Many firms that implement an ES tacitly assume that when the system is installed they are finished. The project team is disbanded save for a few maintenance personnel. The effort to mold the organization to the system, and vice-versa, is considered complete. Management’s attention moves to other issues. The ES project is a “success.”
But getting business value from an ES requires that it be viewed not as a project, but rather as a way of life. Some activities that are central to achieving ES value can only be undertaken once the system is in place. Others, though begun before installation, are not complete until the company learns to make the most of operating with an ES in place. There are the “living there” issues: How can the ES continue to make the firm more efficient and effective?

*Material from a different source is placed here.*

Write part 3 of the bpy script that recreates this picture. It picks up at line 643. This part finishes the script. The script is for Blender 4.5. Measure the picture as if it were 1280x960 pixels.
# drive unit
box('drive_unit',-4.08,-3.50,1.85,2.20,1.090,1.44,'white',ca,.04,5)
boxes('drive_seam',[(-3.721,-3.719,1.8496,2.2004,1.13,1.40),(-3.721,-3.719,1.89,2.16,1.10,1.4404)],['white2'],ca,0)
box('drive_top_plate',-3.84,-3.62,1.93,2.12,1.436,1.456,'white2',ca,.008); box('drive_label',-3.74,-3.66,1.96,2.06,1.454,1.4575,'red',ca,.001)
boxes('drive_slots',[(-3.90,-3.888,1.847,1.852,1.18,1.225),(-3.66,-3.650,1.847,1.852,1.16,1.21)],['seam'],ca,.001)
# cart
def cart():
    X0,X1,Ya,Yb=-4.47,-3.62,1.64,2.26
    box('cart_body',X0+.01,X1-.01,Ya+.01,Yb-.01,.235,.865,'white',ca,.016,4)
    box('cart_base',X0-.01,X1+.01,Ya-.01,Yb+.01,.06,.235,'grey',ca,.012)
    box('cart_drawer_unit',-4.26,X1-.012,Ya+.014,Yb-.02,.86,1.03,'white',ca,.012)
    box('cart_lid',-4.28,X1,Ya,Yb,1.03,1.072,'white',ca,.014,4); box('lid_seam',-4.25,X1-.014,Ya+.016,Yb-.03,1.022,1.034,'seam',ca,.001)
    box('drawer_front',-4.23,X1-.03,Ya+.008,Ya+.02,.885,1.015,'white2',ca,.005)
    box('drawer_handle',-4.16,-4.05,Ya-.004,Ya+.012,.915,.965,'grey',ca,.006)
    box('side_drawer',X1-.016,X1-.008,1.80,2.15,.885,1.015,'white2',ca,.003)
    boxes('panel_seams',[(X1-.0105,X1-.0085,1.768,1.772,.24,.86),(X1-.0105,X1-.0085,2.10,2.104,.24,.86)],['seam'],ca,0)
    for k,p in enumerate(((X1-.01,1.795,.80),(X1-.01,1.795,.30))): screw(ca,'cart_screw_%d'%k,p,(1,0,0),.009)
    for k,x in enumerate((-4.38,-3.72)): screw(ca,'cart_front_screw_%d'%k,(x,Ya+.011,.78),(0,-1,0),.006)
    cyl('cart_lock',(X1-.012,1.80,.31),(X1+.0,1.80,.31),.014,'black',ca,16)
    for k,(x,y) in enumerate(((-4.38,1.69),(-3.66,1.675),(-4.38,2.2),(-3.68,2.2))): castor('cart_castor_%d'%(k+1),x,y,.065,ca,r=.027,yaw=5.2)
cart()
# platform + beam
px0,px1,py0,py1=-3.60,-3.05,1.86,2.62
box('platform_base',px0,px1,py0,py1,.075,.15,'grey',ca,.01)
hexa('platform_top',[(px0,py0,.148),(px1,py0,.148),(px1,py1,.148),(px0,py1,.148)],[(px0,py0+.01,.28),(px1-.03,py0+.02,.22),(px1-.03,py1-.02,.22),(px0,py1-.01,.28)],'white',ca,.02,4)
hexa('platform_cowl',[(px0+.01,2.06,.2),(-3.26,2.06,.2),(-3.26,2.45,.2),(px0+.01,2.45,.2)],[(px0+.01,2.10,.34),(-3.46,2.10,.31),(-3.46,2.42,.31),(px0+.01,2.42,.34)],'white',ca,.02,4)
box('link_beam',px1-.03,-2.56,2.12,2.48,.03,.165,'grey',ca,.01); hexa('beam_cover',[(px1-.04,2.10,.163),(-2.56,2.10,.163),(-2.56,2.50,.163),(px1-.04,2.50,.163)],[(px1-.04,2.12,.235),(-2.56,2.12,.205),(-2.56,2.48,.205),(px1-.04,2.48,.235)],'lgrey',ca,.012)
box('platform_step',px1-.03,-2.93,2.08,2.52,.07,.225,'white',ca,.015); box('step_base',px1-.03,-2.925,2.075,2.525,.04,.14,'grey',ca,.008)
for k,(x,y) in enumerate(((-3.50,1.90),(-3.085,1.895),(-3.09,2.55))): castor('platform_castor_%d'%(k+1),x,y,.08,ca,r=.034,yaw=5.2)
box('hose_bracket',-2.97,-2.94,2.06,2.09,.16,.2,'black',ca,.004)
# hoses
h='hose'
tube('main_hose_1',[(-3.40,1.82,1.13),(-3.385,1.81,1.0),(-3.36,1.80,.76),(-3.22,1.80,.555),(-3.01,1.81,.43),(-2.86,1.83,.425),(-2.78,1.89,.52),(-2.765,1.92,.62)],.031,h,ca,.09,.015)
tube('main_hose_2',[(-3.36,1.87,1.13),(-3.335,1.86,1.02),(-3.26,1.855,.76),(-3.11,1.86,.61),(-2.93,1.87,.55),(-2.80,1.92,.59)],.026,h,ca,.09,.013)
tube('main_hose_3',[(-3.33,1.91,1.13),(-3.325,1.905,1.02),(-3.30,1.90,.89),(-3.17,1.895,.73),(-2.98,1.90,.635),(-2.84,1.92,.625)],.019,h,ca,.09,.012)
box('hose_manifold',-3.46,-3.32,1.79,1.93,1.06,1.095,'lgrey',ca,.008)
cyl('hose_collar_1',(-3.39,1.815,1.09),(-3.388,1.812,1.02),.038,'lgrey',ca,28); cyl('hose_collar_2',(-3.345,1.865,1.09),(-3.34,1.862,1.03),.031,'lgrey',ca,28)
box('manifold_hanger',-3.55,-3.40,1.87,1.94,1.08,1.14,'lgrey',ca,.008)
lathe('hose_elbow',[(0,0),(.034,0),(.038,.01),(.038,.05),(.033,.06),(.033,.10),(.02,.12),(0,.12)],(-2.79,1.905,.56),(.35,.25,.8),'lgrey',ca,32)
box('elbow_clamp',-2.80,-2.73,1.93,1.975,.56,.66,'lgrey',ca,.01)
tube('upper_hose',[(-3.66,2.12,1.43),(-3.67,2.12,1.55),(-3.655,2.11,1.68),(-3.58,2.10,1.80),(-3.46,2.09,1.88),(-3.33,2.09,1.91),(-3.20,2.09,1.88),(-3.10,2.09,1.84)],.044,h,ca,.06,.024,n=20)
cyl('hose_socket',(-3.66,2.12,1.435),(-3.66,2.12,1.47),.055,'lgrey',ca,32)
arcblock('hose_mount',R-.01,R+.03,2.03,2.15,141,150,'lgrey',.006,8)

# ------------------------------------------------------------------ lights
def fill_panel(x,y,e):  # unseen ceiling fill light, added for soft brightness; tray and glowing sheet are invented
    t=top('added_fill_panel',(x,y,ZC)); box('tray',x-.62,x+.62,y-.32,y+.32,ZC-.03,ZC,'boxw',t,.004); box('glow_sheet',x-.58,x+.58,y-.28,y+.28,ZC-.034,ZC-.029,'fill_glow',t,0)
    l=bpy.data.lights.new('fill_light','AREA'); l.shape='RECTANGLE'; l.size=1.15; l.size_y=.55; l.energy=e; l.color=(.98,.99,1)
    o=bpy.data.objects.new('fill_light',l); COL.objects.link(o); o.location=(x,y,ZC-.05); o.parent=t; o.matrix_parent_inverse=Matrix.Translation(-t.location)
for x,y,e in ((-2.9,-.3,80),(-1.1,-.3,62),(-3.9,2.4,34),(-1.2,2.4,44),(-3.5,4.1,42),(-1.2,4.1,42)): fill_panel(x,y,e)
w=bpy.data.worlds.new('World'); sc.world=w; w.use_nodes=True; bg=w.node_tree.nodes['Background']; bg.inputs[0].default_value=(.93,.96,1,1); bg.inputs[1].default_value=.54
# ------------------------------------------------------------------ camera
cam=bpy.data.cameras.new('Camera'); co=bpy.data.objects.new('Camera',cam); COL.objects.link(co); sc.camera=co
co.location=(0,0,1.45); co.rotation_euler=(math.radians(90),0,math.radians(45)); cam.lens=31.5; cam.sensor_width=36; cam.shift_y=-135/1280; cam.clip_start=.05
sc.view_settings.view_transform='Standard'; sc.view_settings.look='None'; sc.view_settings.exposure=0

How can the close fit between system and organization be maintained over time?
Some “living there” concerns involve operating the business and the ES after installation:
How do we maximize the value the organization derives from its ES in day-to-day operations?
How do we measure that value, above and beyond reaching the business outcomes, that drove the ES project?
How do we maintain and upgrade the ES?
Other “living there” concerns involve learning and adaptation:
How will the business and its ES accommodate changes to management processes and the information they use?
How will we adjust to changes in marketplace strategy, organizational structure, and operational processes?
How can we extend the ES model to customers and suppliers?
Few companies have had ESs implemented long enough to master all these “living there” issues, so there are no simple benchmarks or established best practice cases. Nonetheless, based on experience to date – especially the problems encountered by companies that failed to anticipate these issues – we can delineate the major issues of “living there” and adjust ES implementation activities to take advantage of that awareness.